Your credit score is one component of a loan officer’s analysis. The lender will also take a look at your monthly budget, and specifically how much of it is dedicated to debt service. At one time, the maximum acceptable debt to income ratio was thirty six percent. That is no longer the case – if it were, very few of us would be able to afford mortgage payments. Debt-to-income is, however, one of the criteria that will determine your relative acceptability as a borrower. If your ratio is high and the lender opts to give you a loan anyway, the loan will be more costly than if you were carrying less debt.

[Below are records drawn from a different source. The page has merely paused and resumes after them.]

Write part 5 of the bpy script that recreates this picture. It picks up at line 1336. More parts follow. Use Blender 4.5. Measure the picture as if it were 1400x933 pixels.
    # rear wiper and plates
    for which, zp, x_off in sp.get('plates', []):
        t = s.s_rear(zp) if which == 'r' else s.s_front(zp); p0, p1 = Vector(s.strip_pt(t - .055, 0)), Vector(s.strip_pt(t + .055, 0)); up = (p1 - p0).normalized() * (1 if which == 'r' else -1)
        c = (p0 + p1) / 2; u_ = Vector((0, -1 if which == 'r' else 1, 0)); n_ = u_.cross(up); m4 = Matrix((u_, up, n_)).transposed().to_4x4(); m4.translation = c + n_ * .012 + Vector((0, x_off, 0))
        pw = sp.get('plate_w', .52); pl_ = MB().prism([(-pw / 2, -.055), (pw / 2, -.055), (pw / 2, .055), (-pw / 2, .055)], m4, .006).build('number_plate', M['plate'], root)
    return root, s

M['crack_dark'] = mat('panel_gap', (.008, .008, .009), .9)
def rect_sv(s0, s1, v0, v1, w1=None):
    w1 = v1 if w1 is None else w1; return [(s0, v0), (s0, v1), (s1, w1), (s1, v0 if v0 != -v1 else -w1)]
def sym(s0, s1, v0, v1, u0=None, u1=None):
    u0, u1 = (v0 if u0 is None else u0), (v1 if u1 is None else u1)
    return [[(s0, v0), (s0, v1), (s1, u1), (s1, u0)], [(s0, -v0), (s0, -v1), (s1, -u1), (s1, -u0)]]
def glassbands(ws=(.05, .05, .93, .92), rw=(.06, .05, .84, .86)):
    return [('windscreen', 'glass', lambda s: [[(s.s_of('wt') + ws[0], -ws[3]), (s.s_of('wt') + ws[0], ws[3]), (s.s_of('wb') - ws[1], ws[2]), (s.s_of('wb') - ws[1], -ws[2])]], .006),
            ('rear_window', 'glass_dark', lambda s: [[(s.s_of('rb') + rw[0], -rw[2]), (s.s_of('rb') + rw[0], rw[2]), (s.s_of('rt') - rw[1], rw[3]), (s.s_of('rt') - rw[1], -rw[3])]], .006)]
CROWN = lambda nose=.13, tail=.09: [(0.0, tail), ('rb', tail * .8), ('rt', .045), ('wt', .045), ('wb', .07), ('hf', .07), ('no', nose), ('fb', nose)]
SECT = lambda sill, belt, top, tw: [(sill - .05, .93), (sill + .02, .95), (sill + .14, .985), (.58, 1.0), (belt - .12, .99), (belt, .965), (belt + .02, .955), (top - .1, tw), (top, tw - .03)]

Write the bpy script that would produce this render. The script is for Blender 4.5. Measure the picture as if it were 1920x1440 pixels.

None of this means that you can’t negotiate with a lender over mortgage terms and loan origination costs. It is important to understand, however, that standards differ from lender to lender, and some credit-oriented statistics are more important to one institution than to another. That’s why it’s important to shop for a loan regardless of your FICO Score,your indebtedness, and even a history of bad credit problems.

Many lenders look more closely at the timeliness of your monthly payments on debt than they do at your total indebtedness. Mortgage brokers have long grown accustomed to doing business with people that have had credit problems, even bankruptcies, and who are classified as credit risks. After all, there are between thirty five and fifty million of us. The critical issue will be your ability to make that mortgage payment on time.

The difference between prime and subprime is difficult to quantify; there are varying levels of subprime status and varying standards among lenders. Generally however, if you are a subprime borrower (that is, less than an “A” grade credit rating) you can expect a loan of at least two points higher in interest than the same loan would cost a prime borrower. The higher a risk you are deemed to be, the higher your interest rate will be.

Depending on your credit score from your credit report, you may also be asked to pay a higher down payment and higher loan origination costs than the prime borrower, although in today’s market there are a multitude of low down payment mortgages available in the subprime market. Keep in mind also that you may be in a position in a few years to refinance this loan at a better rate because your credit rating may have improved. Cleaning up a bad credit report is not a drawn out process if you are diligent about it.